Wanted in Pittsburgh by 2025: 80,000 New Workers
A new report indicates the region is losing 8,000 workers a year.
photo by dave DiCello
A new report indicates Pittsburgh is headed for a worker shortage. A big one.
According to a report called “Inflection Point: Supply, Demand and the Future of Work in the Pittsburgh Region,” the region will have 80,000 unfilled jobs by 2025 with college graduates and millennials unable to fill the gap.
The report was commissioned by the Allegheny Conference on Community Development to study how changes in employment and an aging workforce will impact the region's job market.
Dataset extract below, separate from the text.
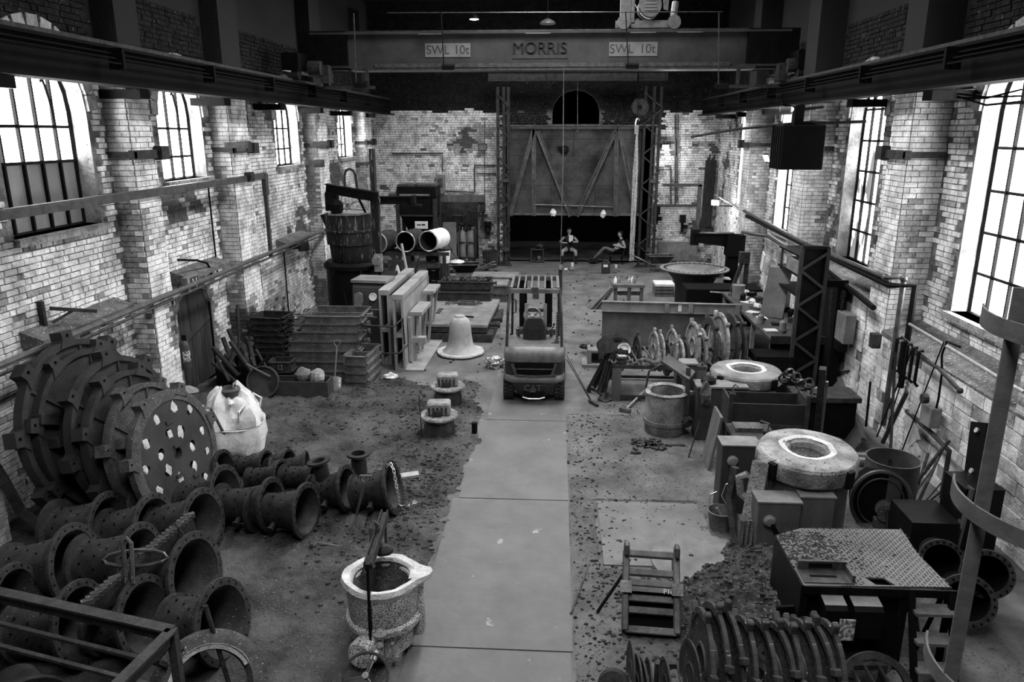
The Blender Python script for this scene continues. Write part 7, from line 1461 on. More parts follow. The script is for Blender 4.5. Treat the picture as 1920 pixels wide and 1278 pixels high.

The report's math ads up this way: each year, 29,000 workers are retiring and employers are adding roughly 5,000 jobs. At the same time, about 26,000 high school graduates are entering the workforce, which means the Pittsburgh-area is losing 8,000 workers each year. By 2025, that deficit would be 80,000 workers.
“Make no bones about it, we are in a war for these workers,” Dennis Yablonsky, Allegheny Conference CEO, told the Pittsburgh Post-Gazette. “We’ve got to figure out how to connect them to opportunities, how to get the companies to bring them in and train them, and do whatever they need to do.”
Another conclusion from the report is that Pittsburgh faces a shortfall in “high-skill professions that drive the innovation economy” and requires a “coordinated, sustained and well-funded marketing effort to promote inbound migration. If employer demand for talent in critical emerging occupations is not clear and compelling, existing talent may leave the region.”
On the plus side, Pittsburgh's reputation as a hip, economical, attractive place to live continues to grow.
“The buzz about Pittsburgh is helping, and we’re seeing the results,” Yablonsky said.
The report says other cities are facing the same issue, but the problem is more acute in Pittsburgh because of the large number of workers expected to retire in the near future.